### Problem description
Leaving out every picture, quote the data below exactly as it appears.

* begin Supplied data *

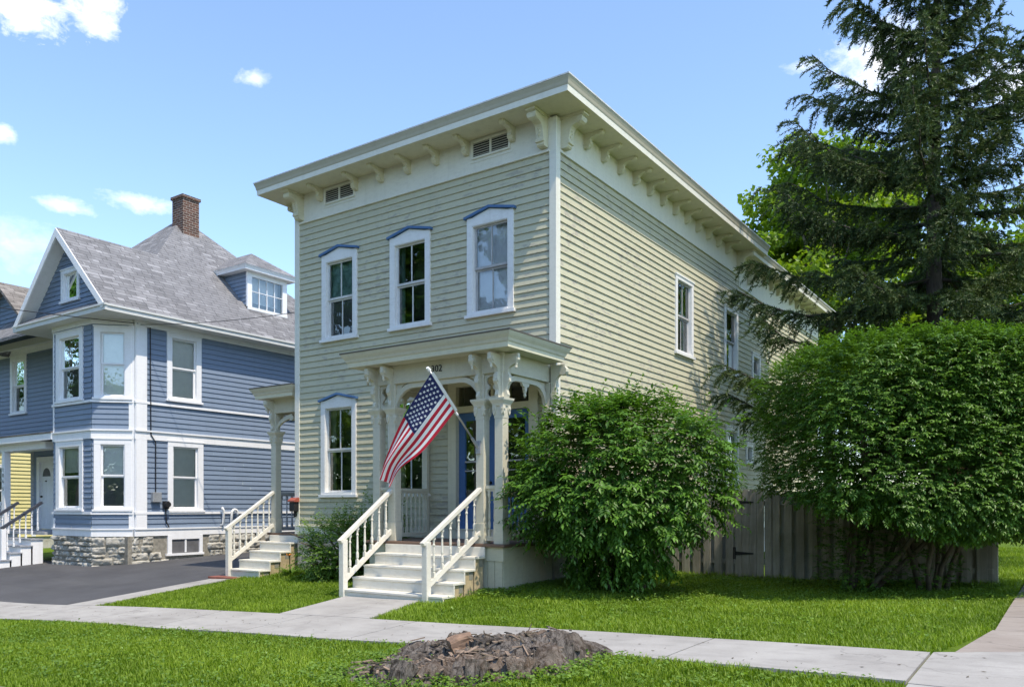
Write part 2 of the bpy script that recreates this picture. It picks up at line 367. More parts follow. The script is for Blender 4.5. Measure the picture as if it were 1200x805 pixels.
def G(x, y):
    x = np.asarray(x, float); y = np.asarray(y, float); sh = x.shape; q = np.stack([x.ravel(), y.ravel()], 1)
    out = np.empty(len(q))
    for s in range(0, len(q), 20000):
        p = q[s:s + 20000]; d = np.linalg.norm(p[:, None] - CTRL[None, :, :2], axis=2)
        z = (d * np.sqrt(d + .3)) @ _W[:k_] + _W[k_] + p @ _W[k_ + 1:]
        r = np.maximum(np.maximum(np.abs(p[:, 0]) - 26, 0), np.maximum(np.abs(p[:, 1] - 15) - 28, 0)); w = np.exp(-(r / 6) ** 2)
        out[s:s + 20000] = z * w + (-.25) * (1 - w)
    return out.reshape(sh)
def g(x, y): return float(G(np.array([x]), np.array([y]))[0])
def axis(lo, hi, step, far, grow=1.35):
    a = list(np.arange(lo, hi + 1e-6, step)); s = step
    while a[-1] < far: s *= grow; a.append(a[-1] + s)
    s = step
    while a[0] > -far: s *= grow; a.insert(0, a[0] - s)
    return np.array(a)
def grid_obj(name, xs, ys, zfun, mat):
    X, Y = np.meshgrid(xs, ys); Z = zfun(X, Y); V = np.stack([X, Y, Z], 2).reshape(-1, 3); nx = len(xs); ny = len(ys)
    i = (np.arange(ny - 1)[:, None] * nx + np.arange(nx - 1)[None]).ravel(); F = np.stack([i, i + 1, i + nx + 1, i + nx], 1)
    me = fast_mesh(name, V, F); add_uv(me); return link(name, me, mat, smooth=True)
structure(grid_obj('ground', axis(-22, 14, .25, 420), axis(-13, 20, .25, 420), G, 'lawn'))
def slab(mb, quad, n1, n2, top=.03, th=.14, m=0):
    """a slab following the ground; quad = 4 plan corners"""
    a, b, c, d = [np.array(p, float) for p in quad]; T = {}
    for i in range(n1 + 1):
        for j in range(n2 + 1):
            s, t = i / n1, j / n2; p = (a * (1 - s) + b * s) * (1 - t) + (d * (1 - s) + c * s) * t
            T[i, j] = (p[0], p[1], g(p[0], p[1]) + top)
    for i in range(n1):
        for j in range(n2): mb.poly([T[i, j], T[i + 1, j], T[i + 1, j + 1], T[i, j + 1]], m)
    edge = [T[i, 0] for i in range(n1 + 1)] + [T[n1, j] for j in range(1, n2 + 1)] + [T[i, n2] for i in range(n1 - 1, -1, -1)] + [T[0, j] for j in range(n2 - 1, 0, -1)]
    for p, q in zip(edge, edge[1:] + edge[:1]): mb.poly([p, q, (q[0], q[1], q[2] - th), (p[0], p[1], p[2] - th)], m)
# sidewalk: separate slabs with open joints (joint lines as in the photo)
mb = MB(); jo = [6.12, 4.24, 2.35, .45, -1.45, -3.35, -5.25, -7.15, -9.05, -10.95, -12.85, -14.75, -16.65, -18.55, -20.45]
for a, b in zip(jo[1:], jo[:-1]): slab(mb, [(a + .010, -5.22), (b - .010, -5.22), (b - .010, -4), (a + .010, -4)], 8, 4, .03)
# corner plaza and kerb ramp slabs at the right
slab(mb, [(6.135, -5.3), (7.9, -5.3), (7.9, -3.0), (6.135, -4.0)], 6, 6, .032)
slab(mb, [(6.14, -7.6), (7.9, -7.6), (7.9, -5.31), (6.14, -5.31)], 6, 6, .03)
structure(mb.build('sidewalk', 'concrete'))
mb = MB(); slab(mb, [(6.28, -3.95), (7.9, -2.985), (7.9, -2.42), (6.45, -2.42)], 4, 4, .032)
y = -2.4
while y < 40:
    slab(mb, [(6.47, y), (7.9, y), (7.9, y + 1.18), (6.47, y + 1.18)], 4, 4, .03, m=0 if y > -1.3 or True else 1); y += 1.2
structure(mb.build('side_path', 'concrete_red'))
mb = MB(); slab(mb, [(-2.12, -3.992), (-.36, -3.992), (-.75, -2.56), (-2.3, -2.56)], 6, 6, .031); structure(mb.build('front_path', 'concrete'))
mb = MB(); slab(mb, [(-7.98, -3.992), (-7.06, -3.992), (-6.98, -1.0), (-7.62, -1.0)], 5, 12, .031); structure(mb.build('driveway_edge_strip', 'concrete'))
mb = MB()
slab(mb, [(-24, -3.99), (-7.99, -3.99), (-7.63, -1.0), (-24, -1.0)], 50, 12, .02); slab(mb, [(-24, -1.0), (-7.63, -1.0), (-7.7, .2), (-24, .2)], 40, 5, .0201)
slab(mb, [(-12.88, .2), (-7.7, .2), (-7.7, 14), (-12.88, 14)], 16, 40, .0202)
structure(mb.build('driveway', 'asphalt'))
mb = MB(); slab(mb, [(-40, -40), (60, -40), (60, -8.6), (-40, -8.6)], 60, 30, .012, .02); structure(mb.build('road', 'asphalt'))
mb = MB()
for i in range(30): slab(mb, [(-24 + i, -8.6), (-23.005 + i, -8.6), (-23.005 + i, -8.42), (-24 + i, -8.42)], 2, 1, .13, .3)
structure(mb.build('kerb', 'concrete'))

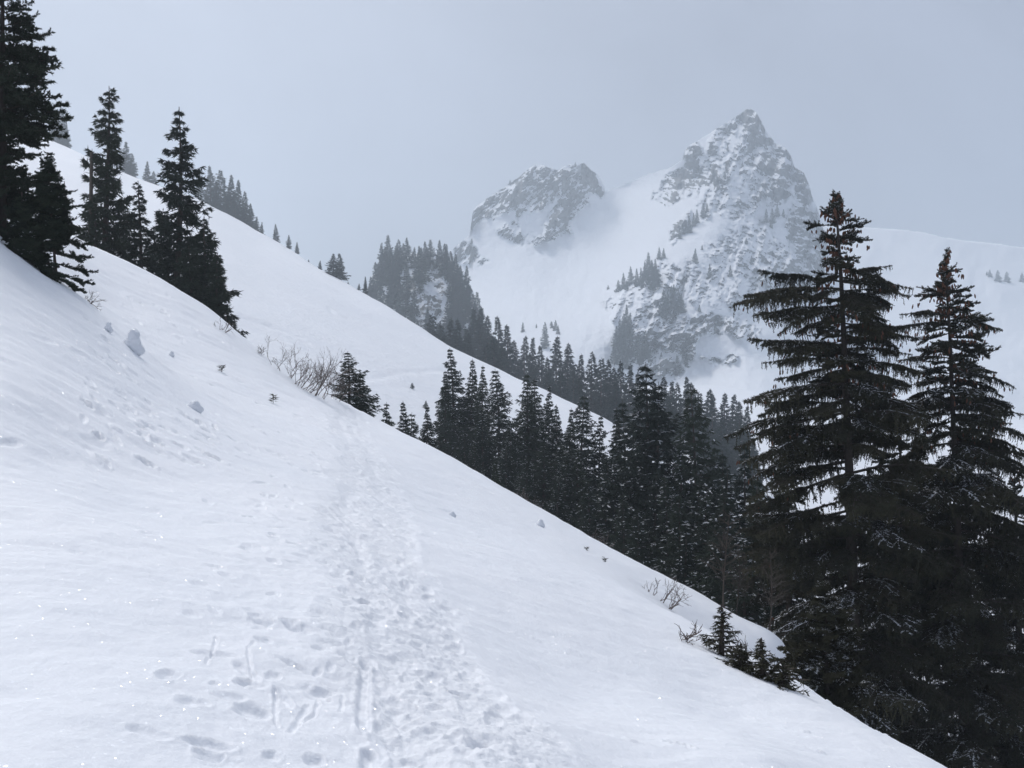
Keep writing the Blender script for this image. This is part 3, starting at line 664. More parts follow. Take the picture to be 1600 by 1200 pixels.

* end Supplied data *

### Task response
Write part 2 of the bpy script that recreates this picture. It picks up at line 367. More parts follow. The script is for Blender 4.5. Measure the picture as if it were 1200x805 pixels.
def G(x, y):
    x = np.asarray(x, float); y = np.asarray(y, float); sh = x.shape; q = np.stack([x.ravel(), y.ravel()], 1)
    out = np.empty(len(q))
    for s in range(0, len(q), 20000):
        p = q[s:s + 20000]; d = np.linalg.norm(p[:, None] - CTRL[None, :, :2], axis=2)
        z = (d * np.sqrt(d + .3)) @ _W[:k_] + _W[k_] + p @ _W[k_ + 1:]
        r = np.maximum(np.maximum(np.abs(p[:, 0]) - 26, 0), np.maximum(np.abs(p[:, 1] - 15) - 28, 0)); w = np.exp(-(r / 6) ** 2)
        out[s:s + 20000] = z * w + (-.25) * (1 - w)
    return out.reshape(sh)
def g(x, y): return float(G(np.array([x]), np.array([y]))[0])
def axis(lo, hi, step, far, grow=1.35):
    a = list(np.arange(lo, hi + 1e-6, step)); s = step
    while a[-1] < far: s *= grow; a.append(a[-1] + s)
    s = step
    while a[0] > -far: s *= grow; a.insert(0, a[0] - s)
    return np.array(a)
def grid_obj(name, xs, ys, zfun, mat):
    X, Y = np.meshgrid(xs, ys); Z = zfun(X, Y); V = np.stack([X, Y, Z], 2).reshape(-1, 3); nx = len(xs); ny = len(ys)
    i = (np.arange(ny - 1)[:, None] * nx + np.arange(nx - 1)[None]).ravel(); F = np.stack([i, i + 1, i + nx + 1, i + nx], 1)
    me = fast_mesh(name, V, F); add_uv(me); return link(name, me, mat, smooth=True)
structure(grid_obj('ground', axis(-22, 14, .25, 420), axis(-13, 20, .25, 420), G, 'lawn'))
def slab(mb, quad, n1, n2, top=.03, th=.14, m=0):
    """a slab following the ground; quad = 4 plan corners"""
    a, b, c, d = [np.array(p, float) for p in quad]; T = {}
    for i in range(n1 + 1):
        for j in range(n2 + 1):
            s, t = i / n1, j / n2; p = (a * (1 - s) + b * s) * (1 - t) + (d * (1 - s) + c * s) * t
            T[i, j] = (p[0], p[1], g(p[0], p[1]) + top)
    for i in range(n1):
        for j in range(n2): mb.poly([T[i, j], T[i + 1, j], T[i + 1, j + 1], T[i, j + 1]], m)
    edge = [T[i, 0] for i in range(n1 + 1)] + [T[n1, j] for j in range(1, n2 + 1)] + [T[i, n2] for i in range(n1 - 1, -1, -1)] + [T[0, j] for j in range(n2 - 1, 0, -1)]
    for p, q in zip(edge, edge[1:] + edge[:1]): mb.poly([p, q, (q[0], q[1], q[2] - th), (p[0], p[1], p[2] - th)], m)
# sidewalk: separate slabs with open joints (joint lines as in the photo)
mb = MB(); jo = [6.12, 4.24, 2.35, .45, -1.45, -3.35, -5.25, -7.15, -9.05, -10.95, -12.85, -14.75, -16.65, -18.55, -20.45]
for a, b in zip(jo[1:], jo[:-1]): slab(mb, [(a + .010, -5.22), (b - .010, -5.22), (b - .010, -4), (a + .010, -4)], 8, 4, .03)
# corner plaza and kerb ramp slabs at the right
slab(mb, [(6.135, -5.3), (7.9, -5.3), (7.9, -3.0), (6.135, -4.0)], 6, 6, .032)
slab(mb, [(6.14, -7.6), (7.9, -7.6), (7.9, -5.31), (6.14, -5.31)], 6, 6, .03)
structure(mb.build('sidewalk', 'concrete'))
mb = MB(); slab(mb, [(6.28, -3.95), (7.9, -2.985), (7.9, -2.42), (6.45, -2.42)], 4, 4, .032)
y = -2.4
while y < 40:
    slab(mb, [(6.47, y), (7.9, y), (7.9, y + 1.18), (6.47, y + 1.18)], 4, 4, .03, m=0 if y > -1.3 or True else 1); y += 1.2
structure(mb.build('side_path', 'concrete_red'))
mb = MB(); slab(mb, [(-2.12, -3.992), (-.36, -3.992), (-.75, -2.56), (-2.3, -2.56)], 6, 6, .031); structure(mb.build('front_path', 'concrete'))
mb = MB(); slab(mb, [(-7.98, -3.992), (-7.06, -3.992), (-6.98, -1.0), (-7.62, -1.0)], 5, 12, .031); structure(mb.build('driveway_edge_strip', 'concrete'))
mb = MB()
slab(mb, [(-24, -3.99), (-7.99, -3.99), (-7.63, -1.0), (-24, -1.0)], 50, 12, .02); slab(mb, [(-24, -1.0), (-7.63, -1.0), (-7.7, .2), (-24, .2)], 40, 5, .0201)
slab(mb, [(-12.88, .2), (-7.7, .2), (-7.7, 14), (-12.88, 14)], 16, 40, .0202)
structure(mb.build('driveway', 'asphalt'))
mb = MB(); slab(mb, [(-40, -40), (60, -40), (60, -8.6), (-40, -8.6)], 60, 30, .012, .02); structure(mb.build('road', 'asphalt'))
mb = MB()
for i in range(30): slab(mb, [(-24 + i, -8.6), (-23.005 + i, -8.6), (-23.005 + i, -8.42), (-24 + i, -8.42)], 2, 1, .13, .3)
structure(mb.build('kerb', 'concrete'))

Keep writing the Blender script for this image. This is part 3, starting at line 664. More parts follow. Take the picture to be 1600 by 1200 pixels.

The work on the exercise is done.